„Die Schwächen der Unis ausgleichen“

Hochschulen können kooperieren und trotzdem im Wettbewerb stehen, sagt Bildungsforscher Yorck Hener

taz: Herr Hener, die drei großen Ruhrgebiets-Hochschulen Bochum, Dortmund und Duisburg-Essen haben sich am Mittwoch zur Zusammenarbeit verpflichtet. Welchen Nutzen haben solche Kooperationen zwischen Universitäten?

Yorck Hener: Durch gezielte Kooperationen können Hochschulen ihre spezifischen Stärken noch weiter ausbauen. Bedeutung und Relevanz von Forschung und Lehre können wachsen. Bestimmte Fachgebiete, die schon heute als besonders profiliert gelten, können so weiter gestärkt werden.

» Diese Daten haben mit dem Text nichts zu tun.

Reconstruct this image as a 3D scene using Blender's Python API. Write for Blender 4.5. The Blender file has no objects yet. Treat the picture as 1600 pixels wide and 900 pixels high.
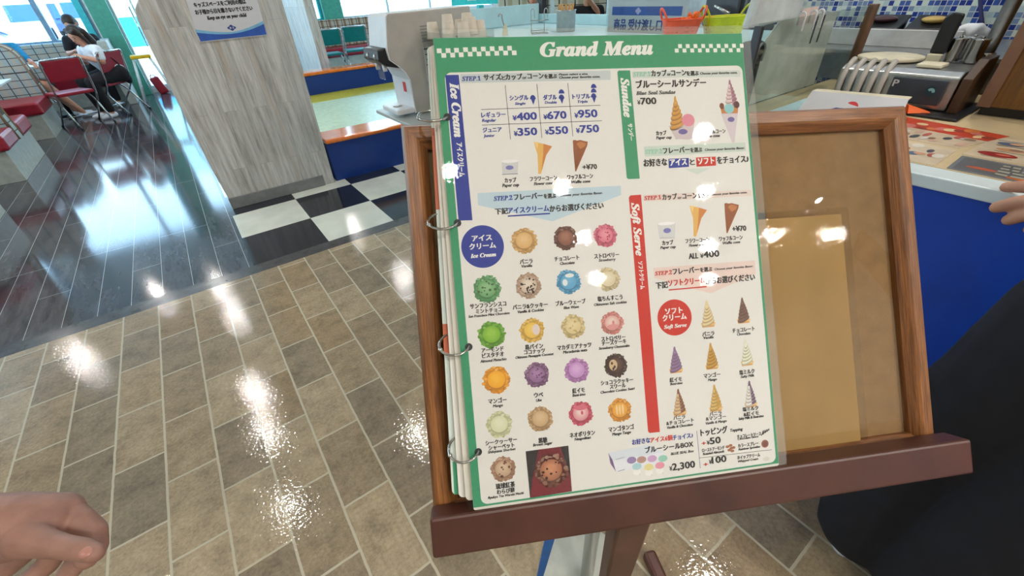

Die Universitäten sollen sich also primär gegenseitig helfen und unterstützen?

Genau. Keine Universität gilt insgesamt als sehr gut oder sehr schlecht. Jede Hochschule besitzt bessere und schlechtere Fachbereiche, die eine ganz unterschiedliche Außenwirkung haben. Doch selbst profilierte Fachbereiche haben heute Schwierigkeiten, sich allein mit staatlichen Mitteln zu finanzieren. Sie müssen Fremdmittel einwerben – und dazu sind Kooperationen von Nutzen. Denn so können Hochschulen ihre jeweiligen Ressourcen aufeinander abstimmen.

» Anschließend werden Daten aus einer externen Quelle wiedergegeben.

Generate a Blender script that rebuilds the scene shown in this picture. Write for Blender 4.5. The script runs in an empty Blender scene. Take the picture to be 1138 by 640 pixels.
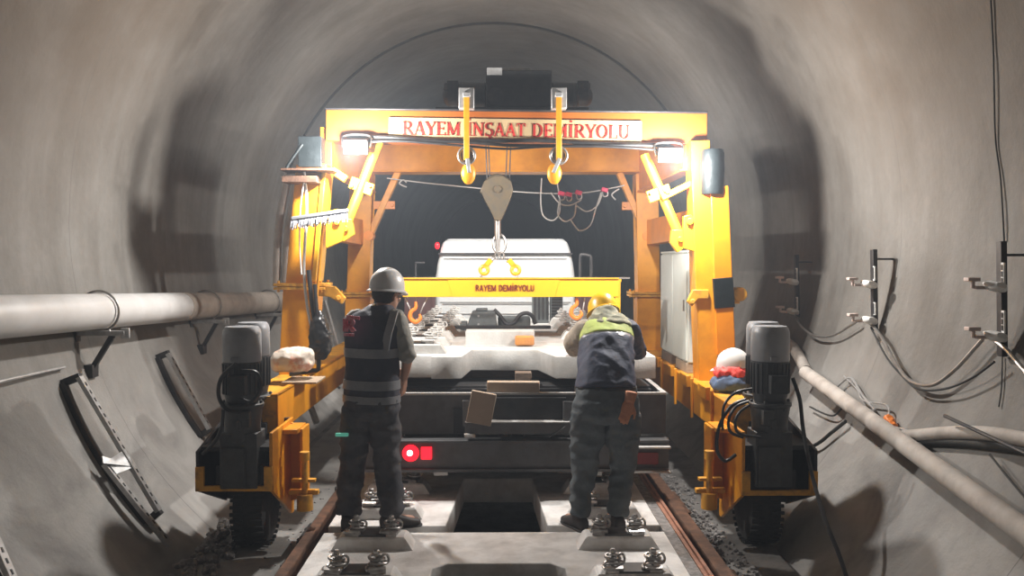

Aber die Universitäten stehen doch in einem Wettbewerb zueinander. Schließlich konkurrieren sie um die fähigsten Studierenden ebenso wie um Drittmittel.

Das ist völlig klar. Der Wettbewerb bleibt. Kooperation und Wettbewerb sind aber kein Widerspruch. Man muss auch in einer Wettbewerbssituation die Möglichkeit haben, Fachbereiche, die gestärkt werden sollen oder nicht mehr konkurrenzfähig sind, zu verändern. Um besser zu werden, reicht es eben nicht, einfach nur die starken Fakultäten zu mehr Kooperation zu motivieren. Genauso gut können Schwächen der einen Uni durch Stärken der anderen ausgeglichen werden.

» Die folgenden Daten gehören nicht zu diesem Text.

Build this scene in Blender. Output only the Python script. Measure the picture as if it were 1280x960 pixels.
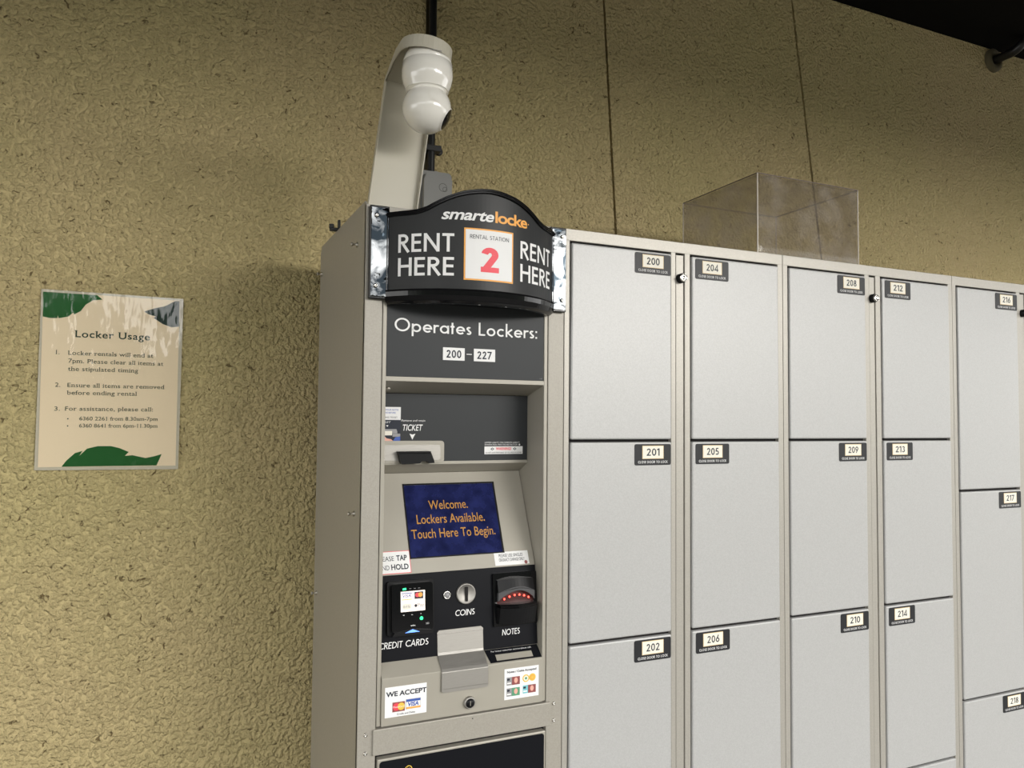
import bpy, bmesh, math, random
from math import sin, cos, pi, radians
from mathutils import Vector, Matrix
random.seed(7)
for o in list(bpy.data.objects): bpy.data.objects.remove(o)
S = bpy.context.scene
COL = S.collection

# ------------------------------------------------------------------ camera
cd = bpy.data.cameras.new('camera'); cam = bpy.data.objects.new('camera', cd); COL.objects.link(cam)
YAW, PITCH, ROLL = 0.418216, 0.044459, 0.009028
fw = Vector((sin(YAW)*cos(PITCH), cos(YAW)*cos(PITCH), sin(PITCH)))
rt = Vector((cos(YAW), -sin(YAW), 0)); up = rt.cross(fw)
r2 = cos(ROLL)*rt + sin(ROLL)*up; u2 = -sin(ROLL)*rt + cos(ROLL)*up
m = Matrix((r2, u2, -fw)).transposed().to_4x4(); m.translation = Vector((-0.793965, -1.478229, 1.4083))
cam.matrix_world = m
cd.sensor_fit = 'HORIZONTAL'; cd.sensor_width = 36.0; cd.lens = 955.863/1280*36.0
cd.clip_start = 0.05; cd.clip_end = 200
S.camera = cam

# ------------------------------------------------------------------ sky, lights, exposure
w = bpy.data.worlds.new('overcast_sky'); S.world = w; w.use_nodes = True
nt = w.node_tree; nt.nodes.clear()
wo = nt.nodes.new('ShaderNodeOutputWorld'); bg = nt.nodes.new('ShaderNodeBackground')
tc = nt.nodes.new('ShaderNodeTexCoord'); wn = nt.nodes.new('ShaderNodeTexNoise'); wr = nt.nodes.new('ShaderNodeValToRGB')
wn.inputs['Scale'].default_value = 2.2; wn.inputs['Detail'].default_value = 5
wr.color_ramp.elements[0].position = .35; wr.color_ramp.elements[0].color = (.66, .66, .66, 1)
wr.color_ramp.elements[1].position = .65; wr.color_ramp.elements[1].color = (1, .985, .94, 1)
nt.links.new(tc.outputs['Generated'], wn.inputs['Vector']); nt.links.new(wn.outputs['Fac'], wr.inputs['Fac'])
nt.links.new(wr.outputs['Color'], bg.inputs['Color']); nt.links.new(bg.outputs['Background'], wo.inputs['Surface'])
bg.inputs['Strength'].default_value = 4.5
S.view_settings.view_transform = 'Standard'; S.view_settings.look = 'None'; S.view_settings.gamma = 1
S.view_settings.use_curve_mapping = False
S.view_settings.exposure = 0.0

def area(name, loc, aim, sx, sy, power, col):
    ld = bpy.data.lights.new(name, 'AREA'); ld.shape = 'RECTANGLE'; ld.size = sx; ld.size_y = sy
    ld.energy = power; ld.color = col
    o = bpy.data.objects.new(name, ld); COL.objects.link(o); o.location = loc
    o.rotation_euler = (Vector(aim)-Vector(loc)).to_track_quat('-Z', 'Y').to_euler()
    return o
o_ = area('daylight_opening', (0, -2.38, 1.45), (0, 0, 1.45), 18, 2.9, 1, (1, 1, 1)); o_.data.cycles.is_portal = True   # sky portal in the opening
area('bright_sky_gap', (4.0, -7, 3.15), (1.0, .6, 1.2), 4.6, 1.1, 300, (1, .96, .90))

# ------------------------------------------------------------------ materials
def mat(name, col, rough=.5, metal=0., bump=None, spec=.5, emit=None, noise=None, coat=0.):
    M = bpy.data.materials.new(name); M.use_nodes = True; n = M.node_tree; b = n.nodes['Principled BSDF']
    b.inputs['Base Color'].default_value = (*col, 1); b.inputs['Roughness'].default_value = rough
    b.inputs['Metallic'].default_value = metal; b.inputs['Specular IOR Level'].default_value = spec
    if coat: b.inputs['Coat Weight'].default_value = coat; b.inputs['Coat Roughness'].default_value = .05
    if emit: b.inputs['Emission Color'].default_value = (*col, 1); b.inputs['Emission Strength'].default_value = emit
    t = n.nodes.new('ShaderNodeTexCoord')
    if noise:                      # (scale, amount): slight variation of colour
        ns = n.nodes.new('ShaderNodeTexNoise'); ns.inputs['Scale'].default_value = noise[0]; ns.inputs['Detail'].default_value = 6
        mr = n.nodes.new('ShaderNodeMapRange'); mr.inputs['To Min'].default_value = 1-noise[1]; mr.inputs['To Max'].default_value = 1+noise[1]
        mr.inputs['From Min'].default_value = .3; mr.inputs['From Max'].default_value = .7
        mx = n.nodes.new('ShaderNodeVectorMath'); mx.operation = 'SCALE'; mx.inputs[0].default_value = col
        n.links.new(t.outputs['Object'], ns.inputs['Vector']); n.links.new(ns.outputs['Fac'], mr.inputs['Value'])
        n.links.new(mr.outputs['Result'], mx.inputs['Scale']); n.links.new(mx.outputs['Vector'], b.inputs['Base Color'])
    if bump:                       # (scale, strength, distance)
        ns = n.nodes.new('ShaderNodeTexNoise'); ns.inputs['Scale'].default_value = bump[0]; ns.inputs['Detail'].default_value = 3
        bp = n.nodes.new('ShaderNodeBump'); bp.inputs['Strength'].default_value = bump[1]; bp.inputs['Distance'].default_value = bump[2]
        n.links.new(t.outputs['Object'], ns.inputs['Vector']); n.links.new(ns.outputs['Fac'], bp.inputs['Height'])
        n.links.new(bp.outputs['Normal'], b.inputs['Normal'])
    return M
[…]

Ist das der Weg zur Elite-Uni?

Größe allein ist noch keine ausreichende Grundlage, um eine Spitzenposition im Wettbewerb zu erreichen. Die Forschung wird immer teurer, die großen Forschungsbereiche haben eine sehr hohe Bündelung von Resourcen und Geräten, natürlich auch von hohem Personalaufwand. Als einzelne Universität kann man dies nicht mehr alleine tragen. Die Lehre braucht mittlerweile eine hohe Innovationsfähigkeit. Deswegen sind Neuberufungen und neue Fachgebiete wichtig. Die Hochschulen, die bisher in einem Lehrgebiet mit anderen Hochschulen konkurrieren, in welchem sich wenig tut, sind dankbar, wenn neue Gebiete durch Kollegen aus anderen kooperierenden Unis dazukommen.

Und wie verhindern Sie Konkurrenzen? Wie wollen Sie ausschließen, dass einzelne Fachbereiche oder gar ganze Hochschulen benachteiligt werden?

Wenn man kooperiert, sollte man sich genauer ansehen, ob eine etwa gleichartige Situation für die Beteiligten entsteht. Denn im Laufe der Kooperation soll sich die Wettbewerbssituation ja verbessern, sonst macht es keinen Sinn. Eine Kosteneinsparung wäre zwar auch ein gutes Ziel, aber das wäre zu wenig. Um Perspektiven zu haben, müssen Universitäten ihre Leistung eben ständig verbessern.